## The problem
Write the lines out again, from the top of the material to the line containing "SC = bpy.context.scene; COL = SC.collection", pictures excluded.

## Available data
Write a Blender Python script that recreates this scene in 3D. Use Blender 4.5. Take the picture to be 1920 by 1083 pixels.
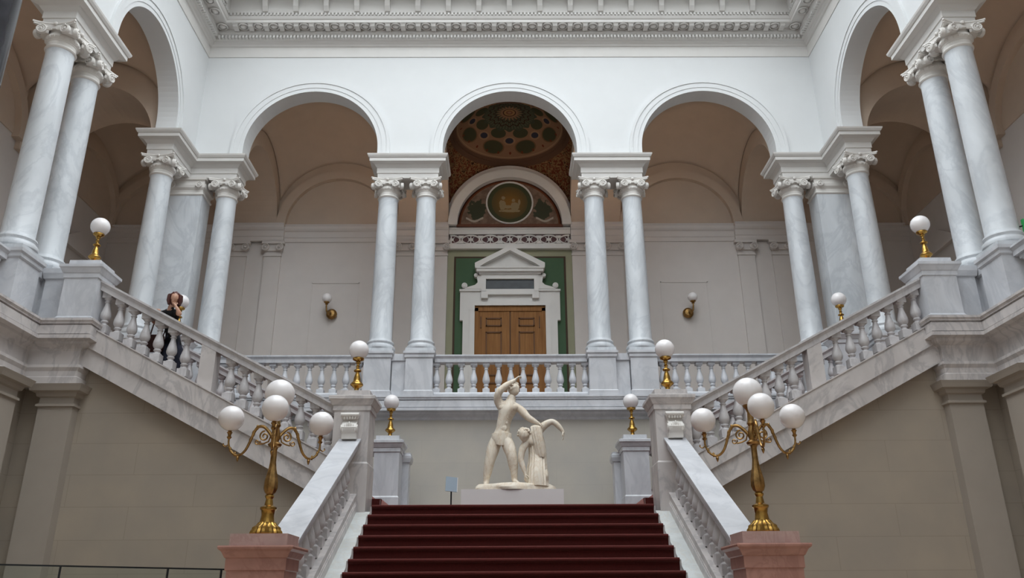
import bpy, bmesh, math, random
from mathutils import Vector, Matrix
from mathutils.geometry import tessellate_polygon
random.seed(4)
PI = math.pi
for o in list(bpy.data.objects): bpy.data.objects.remove(o)
SC = bpy.context.scene; COL = SC.collection

# ---------------------------------------------------------------- camera, light, exposure
cd = bpy.data.cameras.new('camera'); cam = bpy.data.objects.new('camera', cd); COL.objects.link(cam)
cd.sensor_width = 36; cd.lens = 1531.3/1920*36; cd.clip_end = 200
cam.location = (-0.077, 0, 1.6)
cam.rotation_mode = 'QUATERNION'
cam.rotation_quaternion = (Matrix.Rotation(-0.006, 3, 'Z') @ Matrix.Rotation(PI/2+0.3683, 3, 'X') @ Matrix.Rotation(-0.0053, 3, 'Z')).to_quaternion()
SC.camera = cam
w = bpy.data.worlds.new('world'); SC.world = w; w.use_nodes = True
w.node_tree.nodes['Background'].inputs[0].default_value = (0.8, 0.88, 1, 1)
w.node_tree.nodes['Background'].inputs[1].default_value = 0.35
def area(name, loc, sx, sy, power, color, rot=(0,0,0)):
    l = bpy.data.lights.new(name, 'AREA'); l.shape = 'RECTANGLE'; l.size = sx; l.size_y = sy; l.energy = power; l.color = color
    o = bpy.data.objects.new(name, l); COL.objects.link(o); o.location = loc; o.rotation_euler = rot
    return o
area('skylight', (0, 7.6, 24.3), 14.0, 19.6, 4300, (0.92, 0.965, 1.0))
SC.view_settings.view_transform = 'Standard'; SC.view_settings.look = 'None'
SC.view_settings.exposure = 0.05; SC.view_settings.gamma = 1.0

# warm up-lighters lying on top of the column entablatures, washing the gallery vaults
for s in (-1, 1):
    for (x, y, p) in ((2.69, 19.6, 85), (8.75, 19.55, 75), (8.98, 13.66, 45)):
        area('uplighter', (s*x, y, 12.74), 0.5, 0.2, p, (1.0, 0.76, 0.55))
for o in bpy.data.objects:
    if o.name.startswith('uplighter'): o.rotation_euler = (math.pi, 0, 0)

# ---------------------------------------------------------------- materials
def mat_new(name):
    m = bpy.data.materials.new(name); m.use_nodes = True
    nt = m.node_tree; return m, nt, nt.nodes['Principled BSDF']
def lk(nt, a, b): nt.links.new(a, b)
def nd(nt, t, **k):
    n = nt.nodes.new(t)
    for a, b in k.items(): setattr(n, a, b)
    return n
def c4(c): return (c[0], c[1], c[2], 1)
def ramp(nt, fac, stops):
    r = nd(nt, 'ShaderNodeValToRGB'); cr = r.color_ramp
    while len(cr.elements) < len(stops): cr.elements.new(0.5)
    for e, (p, c) in zip(cr.elements, stops): e.position = p; e.color = c4(c)
    lk(nt, fac, r.inputs[0]); return r.outputs[0]
def simple(name, col, rough=0.6, metal=0.0, spec=0.4, var=0.06, scale=2.5):
    m, nt, b = mat_new(name)
    g = nd(nt, 'ShaderNodeNewGeometry'); n = nd(nt, 'ShaderNodeTexNoise'); n.inputs['Scale'].default_value = scale; n.inputs['Detail'].default_value = 4
    lk(nt, g.outputs['Position'], n.inputs['Vector'])
    lo = [c*(1-var) for c in col]; hi = [min(1, c*(1+var)) for c in col]
    lk(nt, ramp(nt, n.outputs[0], [(0.3, lo), (0.7, hi)]), b.inputs['Base Color'])
    b.inputs['Roughness'].default_value = rough; b.inputs['Metallic'].default_value = metal
    b.inputs['Specular IOR Level'].default_value = spec
    return m
def marble(name, base, vein, scale=0.9, rough=0.33, amount=0.5):
    m, nt, b = mat_new(name)
    g = nd(nt, 'ShaderNodeNewGeometry')
    mp = nd(nt, 'ShaderNodeMapping'); mp.inputs['Rotation'].default_value = (0.5, 0.7, 0.4); mp.inputs['Scale'].default_value = (1, 1, 0.55)
    lk(nt, g.outputs['Position'], mp.inputs[0])
    n1 = nd(nt, 'ShaderNodeTexNoise'); n1.inputs['Scale'].default_value = scale*2.2; n1.inputs['Detail'].default_value = 7; n1.inputs['Distortion'].default_value = 1.3
    n2 = nd(nt, 'ShaderNodeTexNoise'); n2.inputs['Scale'].default_value = scale*1.3; n2.inputs['Detail'].default_value = 9; n2.inputs['Roughness'].default_value = 0.6; n2.inputs['Distortion'].default_value = 2.2
    lk(nt, mp.outputs[0], n1.inputs['Vector']); lk(nt, mp.outputs[0], n2.inputs['Vector'])
    mid = [(a+c)/2 for a, c in zip(base, vein)]
    cloud = ramp(nt, n1.outputs[0], [(0.35, [a*0.90 for a in base]), (0.65, [min(1, a*1.05) for a in base])])
    vm = ramp(nt, n2.outputs[0], [(0.44, (0, 0, 0)), (0.485, (1, 1, 1)), (0.5, (1, 1, 1)), (0.55, (0, 0, 0))])
    mlt = nd(nt, 'ShaderNodeMath', operation='MULTIPLY'); mlt.inputs[1].default_value = amount
    lk(nt, vm, mlt.inputs[0])
    mx = nd(nt, 'ShaderNodeMixRGB'); lk(nt, mlt.outputs[0], mx.inputs[0]); lk(nt, cloud, mx.inputs[1]); mx.inputs[2].default_value = c4(vein)
    lk(nt, mx.outputs[0], b.inputs['Base Color'])
    b.inputs['Roughness'].default_value = rough; b.inputs['Specular IOR Level'].default_value = 0.35
    return m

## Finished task
Write a Blender Python script that recreates this scene in 3D. Use Blender 4.5. Take the picture to be 1920 by 1083 pixels.
import bpy, bmesh, math, random
from mathutils import Vector, Matrix
from mathutils.geometry import tessellate_polygon
random.seed(4)
PI = math.pi
for o in list(bpy.data.objects): bpy.data.objects.remove(o)
SC = bpy.context.scene; COL = SC.collection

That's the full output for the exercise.